El Día Internacional de la Mujer se tiño el pasado día 8 de negro. El luto por las que ya no están, porque murieron víctimas de la violencia de género, machista, doméstica o como queramos renombrar el asesinato de ellas en manos de novios, maridos, parejas o excompañeros a los que un día quisieron, con los que incluso tuvieron hijos, ahora huérfanos y testigos del horror, niños con la infancia cercenada, marcada, si es que sobreviven, porque muchos también caen junto con sus madres. Y no se sabe hasta qué punto esas víctimas reproducirán en un futuro los roles aprendidos, convirtiéndose a su vez en posibles verdugos, una espiral que parece no tener fin.

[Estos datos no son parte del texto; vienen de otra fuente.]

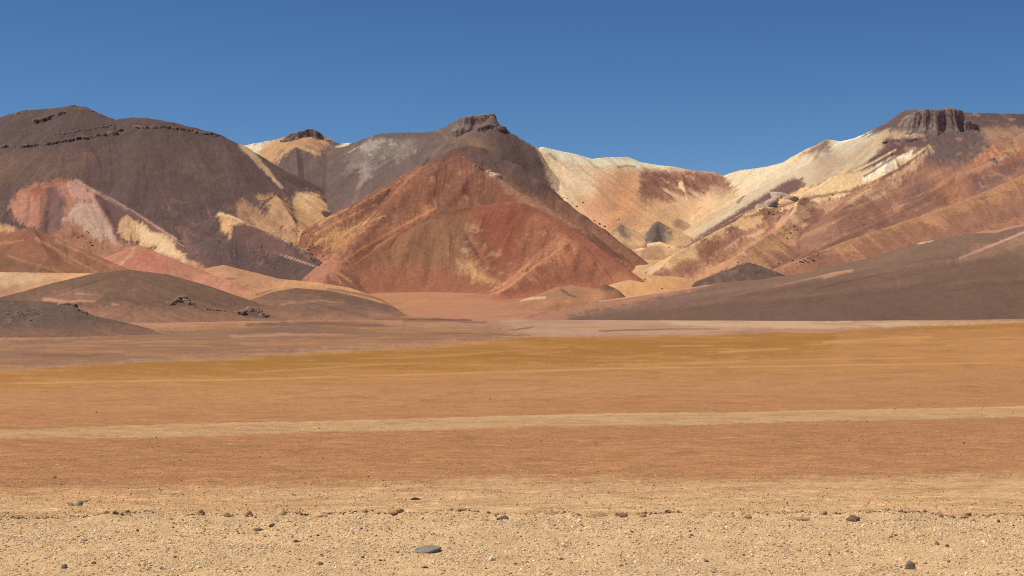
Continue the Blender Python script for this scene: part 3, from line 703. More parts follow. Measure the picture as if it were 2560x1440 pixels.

Para hablar de feminicidio no hay que irse lejos, 2017 ha comenzado con las peores cifras de muertes por este tipo de violencia desde 2008; en febrero, solo en cuatro días fueron asesinadas cinco mujeres. ¿Qué está pasando? Ya no hay velitas suficientes, ya no valen los actos simbólicos, aquí hacen falta medidas serias, y no únicamente policías que velen para que se cumplan las órdenes de alejamiento, tampoco hay suficientes para vigilar cada hogar.
Se trabaja por un pacto de Estado contra estos crímenes y es más necesario que nunca. El día que tradicionalmente se conmemora como de lucha por derechos para la mujer, por la igualdad, el trabajo, la independencia económica, la capacidad de decidir por nosotras mismas se ha convertido en un clamor por lo fundamental, la vida. El 'miércoles negro' no servirá de nada si no se llega a la raíz del problema, a la educación, a enseñar el respeto por una misma; a desterrar los disfraces de lolitas sexy y animarlas en cambio a estudiar, a formarse; a recordales que todo lo logrado no ha sido gratis sino peleado palmo a palmo; a concienciarlas de que quien bien te quiere te hace reir, no llorar; y a los niños mostrarles que no serán más hombres por pegar y lastimar sino todo lo contrario, que la fuerza no da la razón, y que nadie es dueño de nadie.